Morality and Impartiality: Must Moral Actions Be Impartial?

Wednesday August 30, 2006
If you are trying to arrive at the most moral decision, should you seek to reason as impartially and objectively as possible, or should you allow your biases and personal, subjective preferences to play a role? Most people would probably go with the first option, but there are good reasons to reject it, at least when it comes to some types of choices.

In issue 23 of The Philosophers’ Magazine, Simon Eassom writes:

A man finds himself confronted by two people drowning. One of the two people happens to be his wife. He is only able to save one of the two people and must leave the other to drown. ...[I]f he had chosen to save his wife we would perfectly understand his motives... we would not condemn actions... we cannot have demanded him to do otherwise... we might even feel sympathy for him finding himself with such a terrible dilemma and faced with the almost inevitable solution that he must condemn the stranger to die because he cares more for his wife.

What are we saying here? Are we suggesting that the partial action of choosing his wife to be saved is understandable and we cannot condemn him, but it is not a moral action? Are we, in fact, saying that he is exonerated of any requirement to act morally in this situation?

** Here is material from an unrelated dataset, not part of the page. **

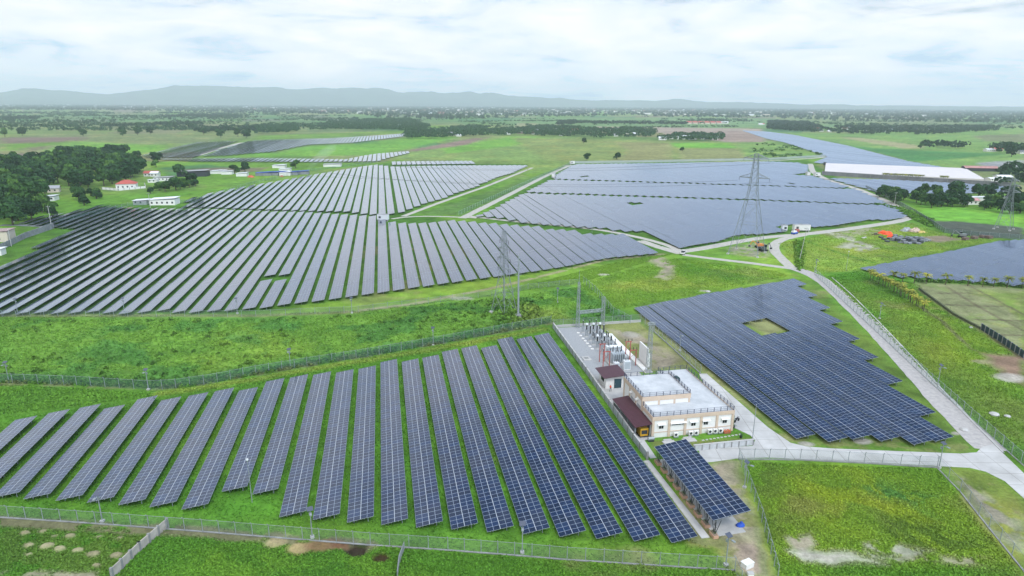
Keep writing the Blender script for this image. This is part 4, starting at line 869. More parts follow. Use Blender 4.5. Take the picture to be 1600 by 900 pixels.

This sounds completely absurd; however, it seems to be the direct consequence claiming that moral decisions require one to think and act impartially, that one not be biased for or against anyone’s interest before evaluating the situation. Perhaps, then, morality needs bias and partiality — at least some of the time.

Although the requirement of equality and impartiality seems to be taken for granted by most moral theorists, its acceptance by others is not at all commonplace. Morality has often been seen as culturally located as well as culturally specific. That is, not only are the kinds of duties I owe determined by my culture, but also my duties are owed only to my people and not to those outside my culture. [...]

Philosophers have reconsidered the heavy demand for complete impartiality that certain moral theories require. ... In short, if it not only seems natural, instinctive, psychologically stable, and completely rational to care about he well-being of one’s family more than the well-being of strangers, can it not also be moral to be so partial?

This issue has interesting implications for the debates about whether morality is objective or subjective. An objective morality seems to follow naturally from the idea that moral decisions must be arrived out via an impartial decision-making process. After all, it’s easier to arrive at the objectively correct conclusion if you try to free yourself from your biases.

However, what happens if we decide that morality can be or perhaps has to be biased and partial? Can we reasonably say that biased decision-making is a reliable method for arriving at objectively true conclusions? I doubt that. Biased decision-making is appropriate for arriving at subjective conclusions, so this would seem to indicate that morality is, at least in some aspects, subjective rather than objective.